Work required: From the records below, print only the part that opens with the line containing "Write the bpy" and closes with the line containing "random.seed(7)"; omit the pictures.

— Start —

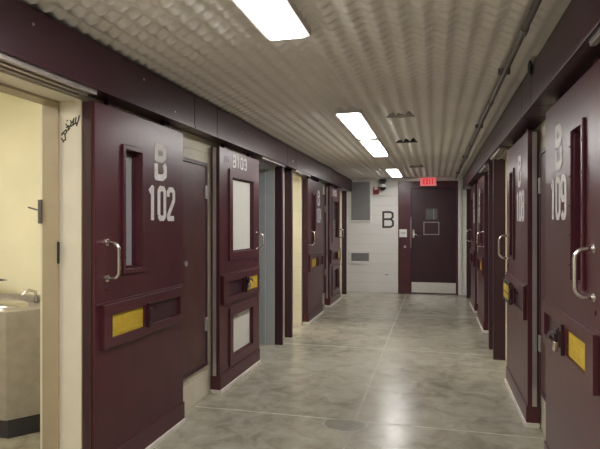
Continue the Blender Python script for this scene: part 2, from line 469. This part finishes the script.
# ------------------------------------------------------------------ sliding cell doors
LW, LT, LZ0, LZ1 = 1.05, 0.08, 0.035, 2.12
def sliding_door(idx, side, ylead, dirn, kind, num, label, glass='glass_dark', W=LW):
    """a = distance from the leading edge, o = outwards to the corridor from the front face"""
    X0 = XL if side < 0 else XR
    nx = 1 if side < 0 else -1
    xf = lambda a, o, z: (X0 + nx * o, ylead + dirn * a, z)
    root = empty('door_%d' % idx, (X0 - nx * LT / 2, ylead + dirn * W / 2, 0))
    struct(root, label, 'door')
    rd = (1 if side < 0 else -1) * dirn       # +1: reading direction runs away from the leading edge
    D = lambda: MB(xf)
    if kind == 'A': wins = [(.28, .46, 1.185, 1.895)]
    else: wins = [(.21, .77, 1.20, 1.875), (.22, .76, .255, .625)]
    lf = D().sheet(0, W, LZ0, LZ1, -LT, 0, wins).build('door_leaf', M['maroon'], root, bevel=.003)
    # windows
    for k, (a0, a1, z0, z1) in enumerate(wins):
        b = .028 if kind == 'A' else .075
        D().sheet(a0 - b, a1 + b, z0 - b, z1 + b, 0, .014, [(a0, a1, z0, z1)]).build('window_frame', M['maroon'], root, bevel=.003)
        bd_ = -.055 if kind == 'A' else -.021
        wf = D().sheet(a0, a1, z0, z1, bd_, bd_ + .010, [(a0 + .012, a1 - .012, z0 + .012, z1 - .012)]).build('glazing_bead', M['maroon'], root)
        pd_ = -.057 if kind == 'A' else -.022
        D().box(a0, a1, pd_ - .005, pd_, z0, z1).build('window_pane', M[glass], root)
        bolts = D()
        nb = 5 if z1 - z0 > .5 else 3
        for j in range(nb):
            for aa in (a0 - b * .5, a1 + b * .5):
                zz = z0 + (z1 - z0) * (j + .5) / nb
                bolts.box(aa - .004, aa + .004, .014, .018, zz - .004, zz + .004)
        bolts.build('frame_screws', M['maroon_dark'], root)
    # food hatch
    fa0, fa1 = (.05, W - .04)
    k1 = -.04 if idx == 1 else 0
    ya0, ya1 = (.17 + k1, .51 + k1) if kind == 'A' else (.08, .42)
    sa0, sa1 = (.59 + k1, W - .09) if kind == 'A' else (.50, W - .16)
    D().sheet(fa0, fa1, .757, 1.003, 0, .024, [(ya0, ya1, .812, .940), (sa0, sa1, .812, .940)]).build('hatch_frame', M['maroon'], root, bevel=.003)
    yp = D(); yp.box(ya0, ya1, .001, .010, .812, .940); yp.build('hatch_plate', M['yellow'], root)
    ridges = D()
    for r_ in range(5):
        zz = .825 + r_ * .0255
        ridges.box(ya0 + .01, ya1 - .01, .010, .0125, zz, zz + .006)
    ridges.build('plate_ridges', M['yellow'], root)
    D().box(sa0 + .006, sa1 - .006, .001, .006, .818, .934).build('hatch_flap', M['maroon_dark'], root, bevel=.002)
    kn = D(); kn.tube([(sa0 + .10, .004, .905), (sa0 + .10, .022, .905)], .009, 8); kn.build('hatch_knob', M['maroon'], root)
    lb = D().box(ya1 + .026, ya1 + .062, .024, .040, .80, .955).box(ya1 + .030, ya1 + .060, .040, .050, .84, .92)
    lb.build('hatch_bolt', M['maroon_dark'], root, bevel=.002)
    D().box(.004, fa1 + .02, .0, .010, 1.003, 1.016).build('hatch_drip_edge', M['maroon'], root, bevel=.002)
    # base plate and white guide on the floor
    D().box(-.004, W + .004, -LT - .002, .010, LZ0, .155).build('base_plate', M['maroon'], root, bevel=.003)
    D().box(-.006, W + .006, -LT - .002, .020, 0, LZ0).build('bottom_guide', M['strip'], root, bevel=.003)
    # trailing edge strip
    D().box(W, W + .008, -.060, -.030, .155, 2.11).build('edge_strip', M['silver'], root)
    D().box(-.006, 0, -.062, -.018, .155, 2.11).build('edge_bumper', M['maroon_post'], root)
    # pull handle: bent bar on two round mounts
    ha = .105 if kind == 'A' else .09
    pts = []
    z0, z1 = (1.148, 1.35) if kind == 'A' else (1.20, 1.36)
    dp = .074
    for k in range(5): t = k / 4 * PI / 2; pts.append((ha, .004 + (dp - .045) + .045 * math.sin(t), z1 - .045 + .045 * math.cos(t)))
    path = [(ha, 0, z1 + .001)] + pts + [(p[0], p[1], z0 + z1 - p[2]) for p in reversed(pts)] + [(ha, 0, z0)]
    h = D(); h.tube(path, .0108, 12)
    hd = h.build('pull_handle', M['chrome'], root, smooth=True)
    fp = D()
    for z in (z0, z1): fp.tube([(ha, 0, z), (ha, .006, z)], .021, 14)
    fp.build('handle_mount', M['chrome'], hd)
    D().tube([(ha + .0, -.001, 1.02 + .065), (ha, .004, 1.02 + .065)], .012, 10).build('keyhole_cover', M['maroon_dark'], root)
    # hanger brackets up into the header
    for a in (.2, W - .2):
        D().box(a - .04, a + .04, -.055, -.025, 2.12, 2.165).build('hanger', M['maroon_post'], root)
    # number
    def fn(u, z, h): return xf(u if rd > 0 else W - u, .0004 + h, z)
    if kind == 'A':
        sh = (-.03 if idx == 1 else 0) if side < 0 else .03
        u0 = .655 + sh if rd > 0 else W - .655 - .165 - sh
        mbx = MB(); text_mesh(mbx, 'B', u0, u0 + .165, 1.745, 1.985, .044, fn); ol = mbx.build('door_letter', M['white_paint'], root, weld=False)
        tag(ol, 'white stencilled letter B')
        u0 = .575 + sh if rd > 0 else W - .575 - .36 - sh
        mbx = MB(); text_mesh(mbx, num, u0, u0 + .36, 1.478, 1.705, .036, fn, gap=.22); ol = mbx.build('door_number', M['white_paint'], root, weld=False)
        tag(ol, 'white stencilled number ' + num)
    else:
        u0 = W - .36 - .33 if rd > 0 else .30 
        mbx = MB(); text_mesh(mbx, 'b' + num, u0, u0 + .37, 1.972, 2.082, .022, fn, gap=.25); ol = mbx.build('door_number', M['white_paint'], root, weld=False)
        tag(ol, 'white stencilled number B' + num)
    return root, xf

d102, x102 = sliding_door(1, -1, 2.505, 1, 'A', '102', 'maroon sliding steel cell door stencilled B 102 with yellow hatch plate, nearest on the left', 'glass_grey', W=1.04)
d103, x103 = sliding_door(2, -1, 5.27, -1, 'B', '103', 'maroon sliding cell door marked B103 with a tall upper and a lower window', 'glass_white')
d104, x104 = sliding_door(3, -1, 7.48, 1, 'A', '104', 'maroon sliding cell door stencilled B 104 on the left beside the bright cream doorway')
d105, x105 = sliding_door(4, -1, 10.17, -1, 'B', '105', 'farthest maroon sliding cell door on the left, windows above and below its hatch', 'glass_dark')
d109, x109 = sliding_door(5, 1, 2.32, 1, 'A', '109', 'maroon sliding cell door stencilled B 109 with a bent steel handle, nearest on the right', W=1.12)
d108, x108 = sliding_door(6, 1, 5.19, -1, 'A', '108', 'maroon sliding cell door stencilled B 108, second on the right, black frame round its yellow plate', W=1.12)
d107, x107 = sliding_door(7, 1, 7.48, 1, 'A', '107', 'maroon sliding cell door on the right just beyond the two dark posts')
d106, x106 = sliding_door(8, 1, 10.17, -1, 'A', '106', 'farthest maroon sliding cell door on the right, beside the end wall')

# faded mark beside B103 and black lock frame on 108
mb = MB()
for k in range(3):
    stroke(mb, [(4.325 + .05 * k, 1.99 + .01 * k), (4.345 + .05 * k, 2.05)], .018, lambda u, z, h: (XL + .0004 + h, u, z))
mb.build('faded_mark', M['ghost'], d103)
def door_mb(xf): return MB(xf)
o = door_mb(x108).sheet(.13, .51, .785, .965, .0245, .046, [(.17, .47, .815, .935)]).build('plate_surround', M['black'], d108); tag(o, 'black frame round the yellow hatch plate')
door_mb(x108).box(.172, .468, .0245, .050, .817, .933).build('raised_plate', M['yellow'], d108)
door_mb(x108).box(.17, .47, .050, .053, .868, .878).build('surround_bar', M['black'], d108)

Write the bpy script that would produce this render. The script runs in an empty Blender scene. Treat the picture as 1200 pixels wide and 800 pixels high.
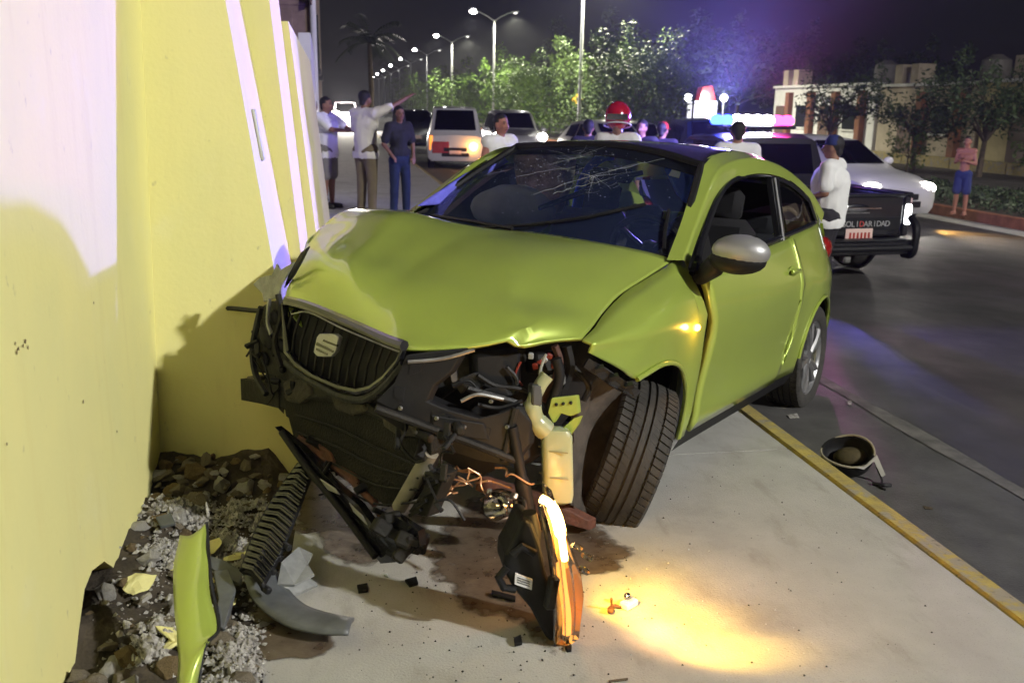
import bpy, bmesh, math, random
import numpy as np
from mathutils import Vector, Matrix, Euler
from mathutils import noise as mnoise
rad = math.radians
SC = bpy.context.scene
COL = SC.collection
random.seed(7)

# ---------------------------------------------------------------- camera
cam_d = bpy.data.cameras.new('camera')
cam = bpy.data.objects.new('camera', cam_d)
COL.objects.link(cam)
SC.camera = cam
cam_d.lens = 33.0
cam_d.sensor_width = 36.0
cam_d.clip_start = 0.05
cam_d.clip_end = 3000
_yaw, _pitch, _roll = [0.187, 0.245, 0.017]
_yaw, _pitch = [0.187244, 0.245229]
_fw = Vector((math.sin(_yaw) * math.cos(_pitch), math.cos(_yaw) * math.cos(_pitch), -math.sin(_pitch)))
_r = Vector((math.cos(_yaw), -math.sin(_yaw), 0))
_u = _r.cross(_fw)
_R = _r * math.cos(_roll) + _u * math.sin(_roll)
_U = -_r * math.sin(_roll) + _u * math.cos(_roll)
cam.matrix_world = Matrix(((_R.x, _U.x, -_fw.x, 0), (_R.y, _U.y, -_fw.y, 0), (_R.z, _U.z, -_fw.z, 1.5), (0, 0, 0, 1)))
cam_d.dof.use_dof = True
cam_d.dof.focus_distance = 3.6
cam_d.dof.aperture_fstop = 4.5

# ---------------------------------------------------------------- night sky and faint moonlight
W = bpy.data.worlds.new('World')
SC.world = W
W.use_nodes = True
nt = W.node_tree
nt.nodes.clear()
sky = nt.nodes.new('ShaderNodeTexSky')
sky.sky_type = 'NISHITA'
sky.sun_disc = False
sky.sun_elevation = rad(2)
sky.sun_rotation = rad(200)
bg = nt.nodes.new('ShaderNodeBackground')
bg.inputs[1].default_value = 0.0012
bg2 = nt.nodes.new('ShaderNodeBackground')
bg2.inputs[0].default_value = (0.30, 0.33, 0.75, 1)
bg2.inputs[1].default_value = 0.007
ad = nt.nodes.new('ShaderNodeAddShader')
wo = nt.nodes.new('ShaderNodeOutputWorld')
nt.links.new(sky.outputs[0], bg.inputs[0])
nt.links.new(bg.outputs[0], ad.inputs[0])
nt.links.new(bg2.outputs[0], ad.inputs[1])
nt.links.new(ad.outputs[0], wo.inputs[0])
moon = bpy.data.lights.new('moon', 'SUN')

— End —

Task solution:
Write the bpy script that would produce this render. The script runs in an empty Blender scene. Treat the picture as 1200 pixels wide and 800 pixels high.
import bpy, bmesh, math, random
import numpy as np
from mathutils import Vector, Matrix, Euler
from mathutils import noise as mnoise
rad = math.radians
SC = bpy.context.scene
COL = SC.collection
random.seed(7)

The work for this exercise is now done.